ROMA – False residenze ai cinesi in cambio di denaro e tutto, come scrive il Messaggero, grazie alla collaborazione di una dipendente infedele dell’ufficio Anagrafe. L’articolo di Silvia Pasquini:
Una strage che ha sconvolto tutti e che pare provocare in alcuni proprietari di immobili anche dei ripensamenti sul proseguire con l’affittare i capannoni ai cinesi, fino a fare ipotizzare anche delle disdette. Ma mentre Prato si interroga e si tutela, la procura è al lavoro per cercare di chiarire le dinamiche e le responsabilità del devastante incendio, tanto che presto potrebbe arrivare anche il coinvolgimento nell’inchiesta di un italiano, oltre ai quattro cinesi già indagati ai quali faceva capo la fabbrica della morte. Molti sono comunque i tasselli che ancora mancano, poche le persone disposte a collaborare e ad oggi – a cinque giorni dalla strage – non si conosce neppure l’identità di quattro dei sette cadaveri carbonizzati, probabilmente cinesi irregolari.
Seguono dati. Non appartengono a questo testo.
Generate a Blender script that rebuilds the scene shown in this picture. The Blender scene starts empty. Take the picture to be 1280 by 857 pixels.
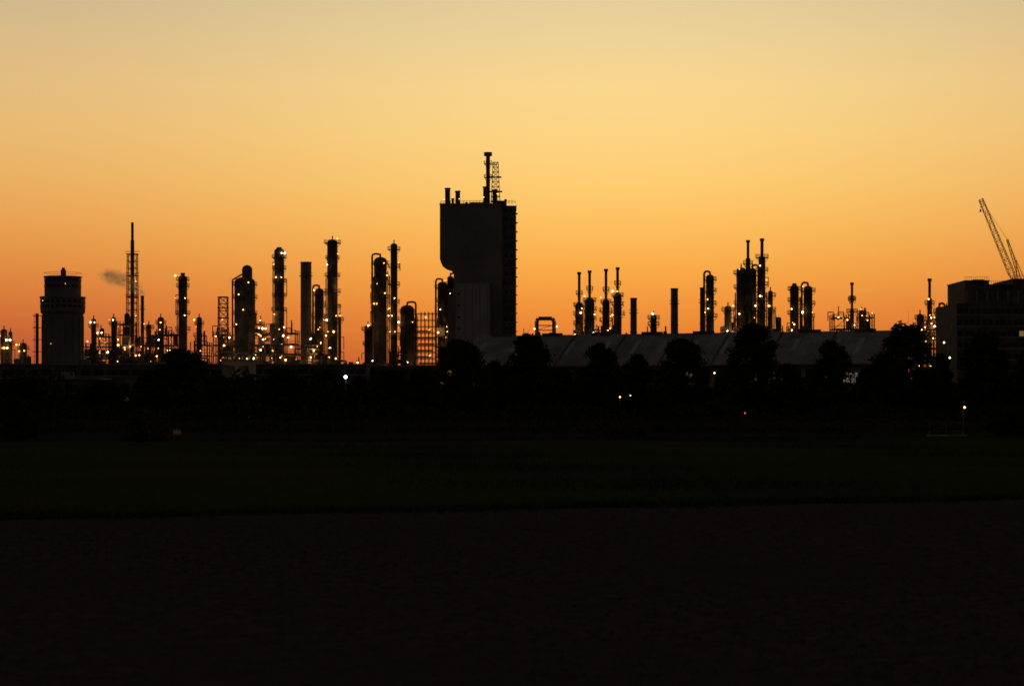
import bpy, math, random
import numpy as np
from mathutils import Vector
random.seed(7); rng=np.random.default_rng(7)
scene=bpy.context.scene
F=2600.0; EYE=3.0
def X(b,D): return (b-640)*D/F          # bearing -> metres east at distance D
def Z(e,D): return (500-e)*D/F+EYE      # elevation reading -> metres above ground
def W(w,D): return w*D/F
def lin(c):
    return tuple(((v/255)/12.92 if v/255<=0.04045 else ((v/255+0.055)/1.055)**2.4) for v in c)

# ---------------------------------------------------------------- materials
def mat(name,c1,c2,scale=1.0,rough=0.8,metal=0.0,bump=0.0,bscale=8,detail=6,spec=.15):
    m=bpy.data.materials.new(name); m.use_nodes=True; nt=m.node_tree; N=nt.nodes; L=nt.links
    b=N['Principled BSDF']; b.inputs['Roughness'].default_value=rough; b.inputs['Metallic'].default_value=metal
    b.inputs['Specular IOR Level'].default_value=spec
    tc=N.new('ShaderNodeTexCoord'); n=N.new('ShaderNodeTexNoise'); n.inputs['Scale'].default_value=scale; n.inputs['Detail'].default_value=detail
    r=N.new('ShaderNodeValToRGB'); r.color_ramp.elements[0].position=.35; r.color_ramp.elements[1].position=.65
    r.color_ramp.elements[0].color=(*c1,1); r.color_ramp.elements[1].color=(*c2,1)
    L.new(tc.outputs['Object'],n.inputs['Vector']); L.new(n.outputs['Fac'],r.inputs['Fac']); L.new(r.outputs['Color'],b.inputs['Base Color'])
    if bump:
        n2=N.new('ShaderNodeTexNoise'); n2.inputs['Scale'].default_value=bscale; n2.inputs['Detail'].default_value=8
        bp=N.new('ShaderNodeBump'); bp.inputs['Strength'].default_value=bump; bp.inputs['Distance'].default_value=.2
        L.new(tc.outputs['Object'],n2.inputs['Vector']); L.new(n2.outputs['Fac'],bp.inputs['Height']); L.new(bp.outputs['Normal'],b.inputs['Normal'])
    return m
def emis(name,c,s):
    m=bpy.data.materials.new(name); m.use_nodes=True; nt=m.node_tree
    b=nt.nodes['Principled BSDF']; b.inputs['Base Color'].default_value=(.2,.2,.2,1)
    b.inputs['Emission Color'].default_value=(*c,1); b.inputs['Emission Strength'].default_value=s
    return m
STEEL=mat('weathered_steel',(.09,.075,.06),(.18,.15,.125),.35,.8,0)
PIPE=mat('insulated_pipe',(.13,.11,.09),(.23,.20,.17),.5,.75,0)
CONC=mat('concrete',(.24,.20,.17),(.34,.29,.25),.12,.9,0,.3,2)
DARKC=mat('dark_cladding',(.20,.165,.14),(.27,.23,.20),.1,.9)
PALE=mat('pale_render',(.38,.33,.28),(.44,.39,.33),.1,.9)
ROOF=mat('fibre_cement_roof',(.20,.175,.16),(.33,.295,.27),.2,.85,0,.2,1)
SKYL=mat('skylight_sheet',(.34,.33,.32),(.42,.41,.40),.5,.7)
GLASS=mat('dark_glass',(.03,.03,.035),(.05,.05,.055),.5,.3)
BARK=mat('bark',(.05,.035,.025),(.09,.07,.05),3,.9,spec=0)
LEAF=mat('foliage',(.022,.030,.012),(.065,.072,.027),.55,.9,spec=0)
LEAF2=mat('lit_foliage',(.06,.065,.022),(.13,.12,.05),.9,.9,spec=0)  # paler olive leaves, the lit look of a bush painted into the colour
WARM=emis('sodium_lamp',(1,.46,.12),9)
WARM2=emis('warm_white_lamp',(1,.68,.32),13)
WARM3=emis('dim_sodium_lamp',(1,.42,.10),3.2)
WHT=emis('cool_white_lamp',(.80,.88,1),22)
GRN=emis('mercury_lamp',(.75,1,.55),7)
DIM=emis('lit_window',(1,.55,.2),.18)
DIMW=emis('lit_hall_window',(1,.78,.55),.10)
RED=emis('red_beacon',(1,.06,.03),5)
WHITEP=mat('white_paint',(.6,.6,.58),(.78,.78,.75),4,.5)
ORANGE=mat('orange_paint',(.6,.2,.05),(.7,.28,.08),4,.5)
SOILC=mat('soil_clod',(.06,.04,.026),(.11,.075,.05),3,.95,spec=0)
MATS=[STEEL,PIPE,CONC,DARKC,PALE,ROOF,SKYL,GLASS,BARK,LEAF,LEAF2,WARM,WARM2,WARM3,WHT,GRN,DIM,DIMW,RED,WHITEP,ORANGE,SOILC]
IDX={m:i for i,m in enumerate(MATS)}

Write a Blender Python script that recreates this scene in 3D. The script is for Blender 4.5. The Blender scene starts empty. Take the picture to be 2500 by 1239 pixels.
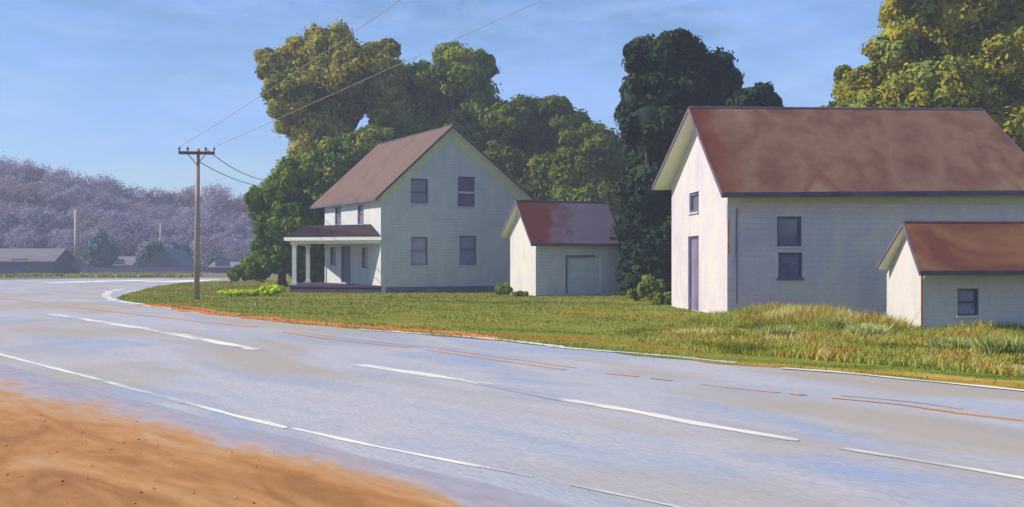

In questo clima ieri a Prato la guardia di finanza e la polizia municipale hanno scoperto un tassello nuovo sull’immigrazione cinese arrivando ad eseguire 11 custodie cautelari per una presunta associazione a delinquere che avrebbe avuto come scopo l’indebito rilascio di certificazioni di residenza ad immigrati.I sospetti che qualcosa non andasse per il verso giusto sono emersi i primi mesi dell’anno, quando il dirigente dell’ufficio Anagrafe del Comune di Prato ha notato alcuni comportamenti “anomali” di una dipendente addetta allo sportello: erano troppi i cinesi che erano stati iscritti in anagrafe senza che fosse stata delegata la municipale a fare controlli sulla loro effettiva domiciliazione. Una stranezza che ha fatto partire i controlli e che dopo qualche mese di indagini, pedinamenti e intercettazioni, ha portato a scoprire il giro di false residenze. Stando a quanto emerso, i cinesi appena arrivati in zona e intenzionati a non vivere “da fantasmi” si rivolgevano a 7 connazionali, che avevano il ruolo di intermediari-collettori, ai quali consegnavano passaporti e permessi di soggiorno e pagavano “tangenti” da 600 a 1.500 euro. I sette cinesi poi canalizzavano le richieste alla promotrice-capo dell’associazione, una ex dipendente comunale licenziata anni fa per assenteismo la quale, aiutata dai figli, incaricava la dipendente infedele dell’anagrafe (ora ai domiciliari) di accettare le domande così come presentate senza mandare la verifica della municipale. Dai controlli è emerso che risultavano anche dieci cinesi residenti allo stesso indirizzo, ma in realtà nessuno di loro viveva lì.
In quasi otto mesi di tempo i guadagni illeciti della banda stimati dalle Fiamme gialle si aggirerebbero fra i 180mila e i 450mila euro, soldi poi suddivisi fra tutti i componenti del gruppo a seconda dei ruoli. Quadrato il cerchio e raccolti elementi ritenuti dal gip di Prato sufficienti a procedere, ieri mattina sono state eseguite le misure cautelari fra arresti in carcere (per tre cinesi), domiciliari e obblighi di dimora nei confronti delle 11 persone coinvolte nel giro.